@mirabilos@dalias@nxadm tbf, I sympathize. After all, naming is one of the two hardest problems in computer science (along with cache invalidation, and off-by-one errors). And I had to rename LMDB shortly after its release, to avoid confusion with other projects... it's tough to come up with good names.
@nxadm@dalias if you look at it as an attempt to make human programmers into interchangeable code spewing machines, then Google's new emphasis on AI code spewing machines probably means golang was a failure.
@nxadm@dalias Go has this weird design mentality of fetching every dependency you're using, straight from github. And no dynamic linking. It's too opinionated, IMO.
Not to mention it was intentionally designed to be less flexible than C.
@dalias if you're really self-hosting your email you should have an actual domain name of your own though, and it should resolve both forward and backward.
@dalias my favorite was always hosts whose IP address is encoded in their DNS name. I used to just flat reject them but now I only greylist them because more subscription mailers are using dynamic hosts for sending.

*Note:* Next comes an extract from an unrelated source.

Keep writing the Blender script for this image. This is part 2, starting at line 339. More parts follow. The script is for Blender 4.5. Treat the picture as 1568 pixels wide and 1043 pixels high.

@zrail@thomasfuchs definitely. But most people in computing have almost zero exposure to actual computer science.
Meanwhile, yes, my degree was in Computer Engineering, in the Electrical Engineering and Computer Science department at UMich's College of Engineering. I practiced real software engineering, at UMich, at JPL writing software for the Space Shuttle, and elsewhere. But I'm also just a hacker at heart.
@dalias it's a DoS but not the same as an actual crash, which is unanticipated. There is zero security exposure from an assert failure: no data leak, no unauthorized access, no possibility of code injection. The trigger conditions are clearly spelled out in the assert itself, so it's trivially remedied. Calling it a security issue dilutes the word "security" to meaninglessness.
@bagder the other one we see is calling assert failures crashes. It's not a SEGV, there's no possibility of data exfiltration or RCE. There's no security exposure, it's just a bug. One that was anticipated hypothetically by the original developer, but whose final disposition wasn't decided upon way back when.
E.g. /* can this even happen? */
They toss in an assert, and it lives quietly in the code for decades before someone definitively shows yes, it can happen...
Reminder: AI "generated" code is 100% plagiarized. You must not accept code of unknown provenance into your code base. Doing so opens you up to potential copyright infringement lawsuits. Nobody needs a repeat of the SCO vs IBM lawsuit over ownership of Unix.
Accepting AI-assisted code is just legally untenable. That's black and white, there's nothing to debate. Projects that accept it are idiots and should be shunned.